Creo que, en pleno Siglo XXI, teniendo a nuestra disposición a través de Internet el texto en todas las versiones realizadas y, además, en el idioma original con el que fueron escritos, hemos ganado mucha interpretación. Y si no fuera así, ya que existen enseñanzas que son “difíciles de entender” porque parecen no coincidir con lo que ya conocemos de la Biblia, o reflejan una situación histórica muy diferente a la nuestra, que dificultan su comprensión, pueden ser clarificadas si añadimos alguna información relacionada con su contexto histórico, costumbres de la época o el significado de las palabras.
Considero que no hay una versión que sea la ganadora, sino que el conjunto de todas ellas es el que enriquece nuestro entendimiento, que hay que perder el temor de utilizar nuevas versiones porque podríamos estar predicando en un lenguaje muy alejado al que maneja el pueblo al que le estamos hablando. El Pentecostés nos enseña que el Espíritu Santo es el principal interesado en que las “Buenas Noticias” sean contadas en un idioma entendible para los oyentes.
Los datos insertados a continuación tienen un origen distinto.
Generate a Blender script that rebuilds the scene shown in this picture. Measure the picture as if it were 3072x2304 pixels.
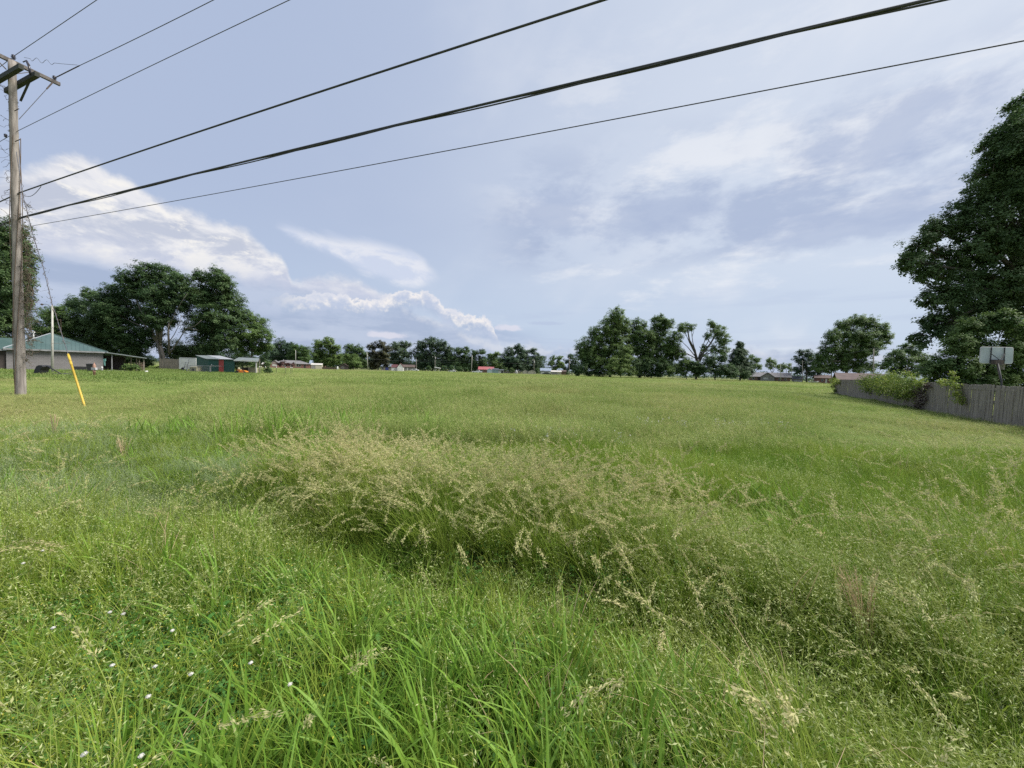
import bpy, math, random
import numpy as np
from mathutils import Vector, Matrix

SC = bpy.context.scene
COL = SC.collection
for o_ in list(bpy.data.objects):
    bpy.data.objects.remove(o_, do_unlink=True)
R = math.radians
# ------------------------------------------------------------------ camera
EYE = 1.7
F = 1154.0                       # focal length in pixels of a 3072 px wide frame
cam_d = bpy.data.cameras.new('camera')
cam_d.sensor_width = 36.0
cam_d.lens = F / 3072 * 36.0
cam_d.clip_start = 0.05
cam_d.clip_end = 9000
cam = bpy.data.objects.new('camera', cam_d)
COL.objects.link(cam)
cam.matrix_world = Matrix.Translation((0, 0, EYE)) @ Matrix.Rotation(R(90 - 1.98), 4, 'X') @ Matrix.Rotation(R(1.6), 4, 'Z')
SC.camera = cam
CM = np.array(cam.matrix_world)[:3, :3]
CR, CU, CF = CM[:, 0], CM[:, 1], -CM[:, 2]
# ------------------------------------------------------------------ view
SC.view_settings.view_transform = 'Standard'
SC.view_settings.look = 'None'
SC.view_settings.exposure = 0.3
SC.view_settings.gamma = 1.0
SC.view_settings.use_curve_mapping = False
SC.render.engine = 'CYCLES'
SC.cycles.max_bounces = 7
SC.cycles.diffuse_bounces = 5
SC.cycles.glossy_bounces = 2
SC.cycles.transmission_bounces = 4
SC.cycles.transparent_max_bounces = 8
SC.cycles.use_denoising = False
SC.cycles.sample_clamp_indirect = 6
# ------------------------------------------------------------------ measuring helpers
def ray(px, py):
    return CR * ((px - 1536) / F) - CU * ((py - 1152) / F) + CF
def pt(px, py, Y):
    "the point seen at a pixel of the photograph, on the plane at distance Y"
    d = ray(px, py)
    return Vector(d * (Y / d[1]) + np.array((0, 0, EYE)))
def xat(px, Y, z=0.0):
    k = (px - 1536) / F
    h = EYE - z
    return (k * (Y * CF[1] - h * CF[2]) - Y * CR[1] + h * CR[2]) / (CR[0] - k * CF[0])
def gp(px, Y, z=0.0):
    return Vector((xat(px, Y, z), Y, z))
def gpix(px, py, z=0.0):
    "where the ray of a pixel meets the height z"
    d = ray(px, py)
    return Vector(d * ((z - EYE) / d[2]) + np.array((0, 0, EYE)))
def azel(px, py):
    d = ray(px, py)
    return math.degrees(math.atan2(d[0], d[1])), math.degrees(math.atan2(d[2], math.hypot(d[0], d[1])))
# ------------------------------------------------------------------ sun
SUN_EL, SUN_AZ = 50.0, 88.0      # towards the right, behind thin cloud
sun_d = bpy.data.lights.new('sun', 'SUN')
sun_d.energy = 4.8
sun_d.angle = R(32)
sun_d.color = (1.0, 0.95, 0.87)
sun = bpy.data.objects.new('sun', sun_d)
COL.objects.link(sun)
sdir = Vector((math.sin(R(SUN_AZ)) * math.cos(R(SUN_EL)), math.cos(R(SUN_AZ)) * math.cos(R(SUN_EL)), math.sin(R(SUN_EL))))
sun.rotation_euler = sdir.to_track_quat('Z', 'Y').to_euler()
sun.location = sdir * 60
# ------------------------------------------------------------------ world
W = bpy.data.worlds.new('World')
SC.world = W
W.use_nodes = True
wt = W.node_tree
wt.nodes.clear()
class X:
    "a tiny wrapper that writes node maths as arithmetic"
    tree = wt
    def __init__(s, v): s.v = v
    @classmethod
    def math(c, op, *a):
        n = c.tree.nodes.new('ShaderNodeMath'); n.operation = op
        for i, x in enumerate(a):
            x = x.v if isinstance(x, X) else x
            if isinstance(x, (int, float)): n.inputs[i].default_value = x
            else: c.tree.links.new(x, n.inputs[i])
        return X(n.outputs[0])
    def __add__(s, o): return X.math('ADD', s, o)
    __radd__ = __add__
    def __sub__(s, o): return X.math('SUBTRACT', s, o)
    def __rsub__(s, o): return X.math('SUBTRACT', o, s)
    def __mul__(s, o): return X.math('MULTIPLY', s, o)
    __rmul__ = __mul__
    def __truediv__(s, o): return X.math('DIVIDE', s, o)
    def __neg__(s): return s * -1.0
def mx(a, b): return X.math('MAXIMUM', a, b)
def mn(a, b): return X.math('MINIMUM', a, b)
def smooth(x, a, b, lo=0.0, hi=1.0):
    n = X.tree.nodes.new('ShaderNodeMapRange'); n.interpolation_type = 'SMOOTHSTEP'
    X.tree.links.new(x.v, n.inputs['Value'])
    n.inputs['From Min'].default_value = a; n.inputs['From Max'].default_value = b
    n.inputs['To Min'].default_value = lo; n.inputs['To Max'].default_value = hi
    return X(n.outputs[0])
def comb(a, b, c=0.0):
    n = X.tree.nodes.new('ShaderNodeCombineXYZ')
    for i, x in enumerate((a, b, c)):
        if isinstance(x, X): X.tree.links.new(x.v, n.inputs[i])
        else: n.inputs[i].default_value = x
    return X(n.outputs[0])
def fbm(vec, scale, detail=5.0, rough=0.55, dist=0.0):
    n = X.tree.nodes.new('ShaderNodeTexNoise'); n.noise_dimensions = '3D'
    X.tree.links.new(vec.v, n.inputs['Vector'])
    n.inputs['Scale'].default_value = scale; n.inputs['Detail'].default_value = detail
    n.inputs['Roughness'].default_value = rough; n.inputs['Distortion'].default_value = dist
    return X(n.outputs['Fac'])
def curve(x, pts):
    "piecewise smooth function of x through the points"
    n = X.tree.nodes.new('ShaderNodeFloatCurve')
    x0, x1 = pts[0][0], pts[-1][0]
    ys = [p[1] for p in pts]; y0, y1 = min(ys) - 1, max(ys) + 1
    t = (x - x0) * (1.0 / (x1 - x0))
    X.tree.links.new(t.v, n.inputs['Value'])
    c = n.mapping.curves[0]
    while len(c.points) < len(pts): c.points.new(0.5, 0.5)
    for p, (a, b) in zip(c.points, pts):
        p.location = ((a - x0) / (x1 - x0), (b - y0) / (y1 - y0)); p.handle_type = 'AUTO_CLAMPED'
    n.mapping.extend = 'HORIZONTAL'
    n.mapping.update()
    return X(n.outputs[0]) * (y1 - y0) + y0
def colmix(f, a, b):
    n = X.tree.nodes.new('ShaderNodeMix'); n.data_type = 'RGBA'; n.clamp_factor = True
    if isinstance(f, X): X.tree.links.new(f.v, n.inputs[0])
    else: n.inputs[0].default_value = f
    for i, c in ((6, a), (7, b)):
        if isinstance(c, X): X.tree.links.new(c.v, n.inputs[i])
        else: n.inputs[i].default_value = (c[0], c[1], c[2], 1)
    return X(n.outputs[2])
def lin(r, g, b):
    "sRGB 0..255 to linear"
    f = lambda v: v / 12.92 if v <= 0.04045 else ((v + 0.055) / 1.055) ** 2.4
    return tuple(f(v / 255.0) for v in (r, g, b))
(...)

Por ello, coincido con el consejo dado por Sociedades Bíblicas: “Cada usuario de la Biblia deberá tener el conocimiento básico para reconocer si tal o cual versión de la Biblia lo acerca, más o menos, al mensaje fiel de la Palabra divina. Si el lector es un pastor experimentado, y ha tomado algunos cursos de exégesis, de hebreo y de griego, no tendrá dificultad en trabajar con versiones de diferente tipo de traducción y hasta con los idiomas originales. Pero si el lector es nuevo en la fe o si es un niño o está aprendiendo a leer, la mejor versión será aquella que lo exponga de inmediato al sentido del texto, sin mayores obstáculos”.
Ruego que nuestras tradiciones y nuestros miedos a equivocarnos no nos alejen de los receptores del mensaje y que podamos ser sensibles a los diferentes contextos a los que predicamos como lo hicieron en 1569, en Basilea, esos hombres.